One of my favorite things I say now is: “If you’re more invested than they are, it’s a rescue mission.”

Healthy helping has choice, freedom, and “enoughness” in it.

Rescuing has urgency, fear, compulsion, and anxiety in it.

Again, the behavior can look almost identical externally. But internally, they’re worlds apart.

The Real Question Beneath All of This

I think what I understand now that I didn’t fully understand years ago is this: The issue usually isn’t the behavior itself. The deeper issue is whether the behavior helps you remain connected to yourself or abandon yourself.

Does this behavior help you hear yourself clearly?
Remember what’s true for you?
Honor your limits, needs, feelings, energy, and values?

Or does it disconnect you from yourself?

Because we can abandon ourselves through all kinds of things, some of which look great on the outside and may even be rewarded in our society:

  • Productivity
  • Caretaking
  • Scrolling
  • “Self-care”
  • Overthinking.
  • Perfectionism
  • Numbing
  • Pretending we’re “fine.”

That’s why internal safety matters so much. When you feel internally safe, you don’t need as many unhealthy coping mechanisms because you become more capable of staying with yourself through discomfort instead of immediately escaping it.

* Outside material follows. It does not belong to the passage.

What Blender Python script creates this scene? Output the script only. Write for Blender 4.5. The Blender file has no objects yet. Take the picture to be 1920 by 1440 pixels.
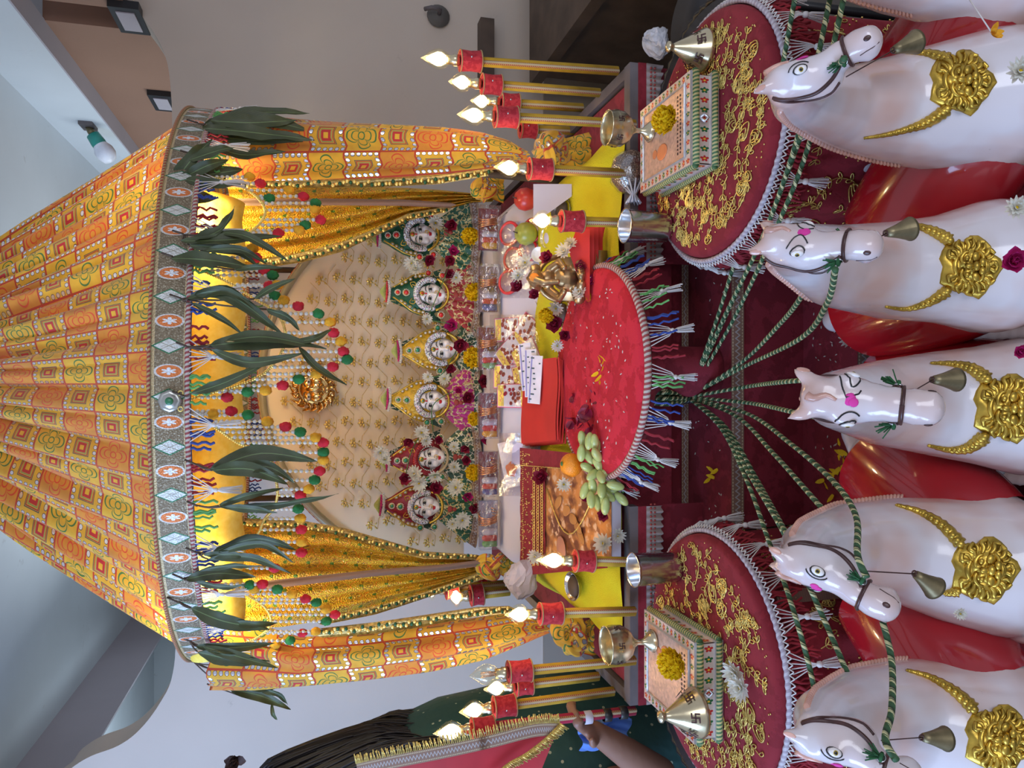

And that changes everything.

Some Gentle Questions to Ask Yourself

The next time you’re trying to figure out whether something is healthy for you, instead of asking:

“Is this good or bad?” Try asking:

“What’s my motivation here?”
“What am I hoping this will help me avoid or feel?”
“Do I feel more connected to myself afterward or less?”
“Is this nourishing me or helping me disappear?”

Those questions will tell you far more than the behavior alone ever will. And the beautiful thing is this: Awareness creates choice. And choice is freedom.

You can learn new ways to care for yourself – new ways to rest, to play and to soothe yourself without abandoning yourself. That’s what real self-care boundaries are ultimately about. Not controlling yourself, but caring for yourself deeply enough that you stop overriding what’s true inside you.